God Was Perfectly Satisfied in Jesus

2 min read · Chapter 47 of 222

God could no more rest in anything here, than Noah's dove could find a rest for her feet amidst the wrath and destruction that deluged the world. But Jesus comes in and here—on this earth where honor to God was lacking—He glorified God. When God's eye rested upon Jesus, He was perfectly satisfied. Till that moment God had not seen anything in this earth of which He could say, as of itself, in this "I am well pleased." He had gone on, it is true, dealing with man in love and grace, but He could find nothing wherein to rest. "They are all gone out of the way, they are together become unprofitable; there is none that doeth good, no, not one," etc., was what God saw when He looked down from heaven.
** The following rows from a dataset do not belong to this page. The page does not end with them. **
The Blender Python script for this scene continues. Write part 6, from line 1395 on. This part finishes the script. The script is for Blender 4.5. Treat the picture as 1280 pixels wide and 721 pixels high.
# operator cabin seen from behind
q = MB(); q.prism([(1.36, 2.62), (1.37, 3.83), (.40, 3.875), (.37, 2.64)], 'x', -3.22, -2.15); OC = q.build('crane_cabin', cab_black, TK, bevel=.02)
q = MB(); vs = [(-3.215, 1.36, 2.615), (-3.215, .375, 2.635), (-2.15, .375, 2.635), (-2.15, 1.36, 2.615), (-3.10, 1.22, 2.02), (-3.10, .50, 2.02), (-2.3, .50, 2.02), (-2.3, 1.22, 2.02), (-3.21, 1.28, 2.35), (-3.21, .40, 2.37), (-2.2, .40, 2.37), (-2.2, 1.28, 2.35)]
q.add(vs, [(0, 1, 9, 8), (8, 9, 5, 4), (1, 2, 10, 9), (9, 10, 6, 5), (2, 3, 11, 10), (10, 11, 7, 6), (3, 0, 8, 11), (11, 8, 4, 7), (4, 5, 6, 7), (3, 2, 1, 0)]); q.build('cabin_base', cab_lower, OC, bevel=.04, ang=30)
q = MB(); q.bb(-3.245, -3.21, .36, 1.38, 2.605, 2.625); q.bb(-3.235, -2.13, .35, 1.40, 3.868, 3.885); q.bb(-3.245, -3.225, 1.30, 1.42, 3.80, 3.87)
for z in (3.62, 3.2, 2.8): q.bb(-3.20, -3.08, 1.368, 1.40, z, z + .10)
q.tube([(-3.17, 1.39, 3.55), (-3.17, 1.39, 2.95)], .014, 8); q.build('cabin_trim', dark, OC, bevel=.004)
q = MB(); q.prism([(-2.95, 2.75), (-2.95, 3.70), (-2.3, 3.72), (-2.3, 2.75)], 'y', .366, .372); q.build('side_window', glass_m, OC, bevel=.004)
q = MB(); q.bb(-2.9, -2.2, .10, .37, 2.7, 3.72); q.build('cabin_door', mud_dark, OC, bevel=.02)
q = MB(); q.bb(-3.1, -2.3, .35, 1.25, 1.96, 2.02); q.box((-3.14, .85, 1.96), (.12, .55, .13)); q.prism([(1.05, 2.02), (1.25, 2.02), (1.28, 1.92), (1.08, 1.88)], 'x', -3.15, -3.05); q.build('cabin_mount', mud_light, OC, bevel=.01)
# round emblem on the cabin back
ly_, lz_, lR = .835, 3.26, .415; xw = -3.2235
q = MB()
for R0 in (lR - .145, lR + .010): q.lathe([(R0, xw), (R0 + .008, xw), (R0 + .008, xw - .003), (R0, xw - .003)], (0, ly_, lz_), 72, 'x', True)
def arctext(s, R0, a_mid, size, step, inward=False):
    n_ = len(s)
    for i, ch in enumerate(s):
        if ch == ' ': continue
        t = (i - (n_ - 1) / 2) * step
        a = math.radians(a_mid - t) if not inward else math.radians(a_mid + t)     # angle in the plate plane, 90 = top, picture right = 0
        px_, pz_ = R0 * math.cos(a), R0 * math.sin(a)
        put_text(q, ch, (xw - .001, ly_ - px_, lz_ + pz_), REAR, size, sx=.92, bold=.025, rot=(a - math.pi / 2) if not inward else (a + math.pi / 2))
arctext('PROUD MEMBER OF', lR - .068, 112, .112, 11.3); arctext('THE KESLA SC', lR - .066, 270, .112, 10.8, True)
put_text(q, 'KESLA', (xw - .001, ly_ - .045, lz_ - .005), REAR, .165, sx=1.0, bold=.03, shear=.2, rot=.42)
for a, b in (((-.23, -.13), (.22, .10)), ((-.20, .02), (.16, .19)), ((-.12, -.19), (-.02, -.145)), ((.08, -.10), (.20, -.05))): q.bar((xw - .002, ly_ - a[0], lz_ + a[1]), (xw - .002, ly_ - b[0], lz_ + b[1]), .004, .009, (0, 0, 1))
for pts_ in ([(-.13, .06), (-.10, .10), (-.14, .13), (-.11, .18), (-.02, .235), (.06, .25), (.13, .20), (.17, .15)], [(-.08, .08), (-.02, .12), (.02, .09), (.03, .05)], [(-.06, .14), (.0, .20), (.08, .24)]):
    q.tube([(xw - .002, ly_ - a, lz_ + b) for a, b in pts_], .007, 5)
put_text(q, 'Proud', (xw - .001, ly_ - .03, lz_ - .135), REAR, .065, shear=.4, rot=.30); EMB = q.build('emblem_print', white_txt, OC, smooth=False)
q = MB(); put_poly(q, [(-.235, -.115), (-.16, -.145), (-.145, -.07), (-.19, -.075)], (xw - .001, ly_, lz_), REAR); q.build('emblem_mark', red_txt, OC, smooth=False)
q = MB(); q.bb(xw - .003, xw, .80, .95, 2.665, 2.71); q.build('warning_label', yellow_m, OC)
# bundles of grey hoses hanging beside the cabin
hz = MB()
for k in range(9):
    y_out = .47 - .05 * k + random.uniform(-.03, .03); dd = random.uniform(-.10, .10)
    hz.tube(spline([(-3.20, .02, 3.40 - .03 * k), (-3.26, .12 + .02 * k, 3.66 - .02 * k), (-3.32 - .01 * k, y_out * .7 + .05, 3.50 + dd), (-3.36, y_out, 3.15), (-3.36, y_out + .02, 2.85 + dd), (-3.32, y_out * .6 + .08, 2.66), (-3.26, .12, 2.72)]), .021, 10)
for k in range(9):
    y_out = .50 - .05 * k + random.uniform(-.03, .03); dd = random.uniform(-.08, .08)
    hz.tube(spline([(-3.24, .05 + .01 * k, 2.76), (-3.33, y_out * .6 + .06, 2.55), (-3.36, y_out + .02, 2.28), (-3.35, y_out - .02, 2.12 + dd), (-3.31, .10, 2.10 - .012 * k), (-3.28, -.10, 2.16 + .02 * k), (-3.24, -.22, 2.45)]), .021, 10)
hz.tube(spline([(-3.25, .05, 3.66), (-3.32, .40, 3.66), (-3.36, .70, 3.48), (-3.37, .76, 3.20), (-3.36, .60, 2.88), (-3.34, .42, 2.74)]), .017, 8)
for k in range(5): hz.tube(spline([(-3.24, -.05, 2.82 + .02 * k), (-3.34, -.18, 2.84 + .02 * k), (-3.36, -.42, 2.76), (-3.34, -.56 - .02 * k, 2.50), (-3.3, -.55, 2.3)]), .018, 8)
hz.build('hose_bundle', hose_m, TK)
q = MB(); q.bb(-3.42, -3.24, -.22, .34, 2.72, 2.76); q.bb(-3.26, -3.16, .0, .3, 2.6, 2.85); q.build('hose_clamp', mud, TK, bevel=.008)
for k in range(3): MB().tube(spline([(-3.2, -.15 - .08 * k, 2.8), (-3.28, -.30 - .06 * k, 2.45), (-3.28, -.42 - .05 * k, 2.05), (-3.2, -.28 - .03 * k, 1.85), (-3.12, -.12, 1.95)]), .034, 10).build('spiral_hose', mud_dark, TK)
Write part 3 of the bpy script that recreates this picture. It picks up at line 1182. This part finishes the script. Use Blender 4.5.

But when Jesus was searched throughout, nothing was found but perfect love and perfect devotedness to God. Even when He was forsaken of God, He still justifies Him—"Thou art holy." Had it ended there, had it been only Christ's own perfectness, all the result would have been to show out the more clearly our sinfulness and ruin by the contrast. But according to "counsel of peace," He gave Himself. Peace Was ever His; it was for us that He "made peace through the blood of His cross," and thus is He, unto God, "a sweet savor" of rest for us.
Our peace is established in what He did, and "counsel of peace" is between God and Jesus. Jesus has accomplished that which God purposed towards us. For this it was needful that He should bear our sins, and this He did as the sin offering. He was made "sin for us, who knew no sin; that we might be made the righteousness of God in Him.”
In the sacrifices, when the offerer laid his hand upon the head of the victim, there was in that act the complete identification of himself with the victim. Now there are two great characters in the sacrifice of Christ. The one is that of the burnt offering; the other is that of the sin offering. We lay our hands on Him as the burnt offering, thus identifying ourselves with Him. "Accepted in the beloved," all His perfectness, all His "sweet savor" unto God is ours. But then as to the sin offering, it is just the reverse with the hand laid upon the victim; it became identified with my sins, charged with my guilt.
Well, beloved, the sacrifice of the Lord Jesus had this double character. He has completely accomplished the purpose of God, all that which was in "counsel of peace." This "counsel of peace" was not between me and God, though I have, as the fruit of it, the enjoyment of the peace. I had not to do with it in any sense. It was between them both. All is done, and Jesus, both the accomplisher and the accomplishment, in proof that all is finished, has sat down on the throne of God.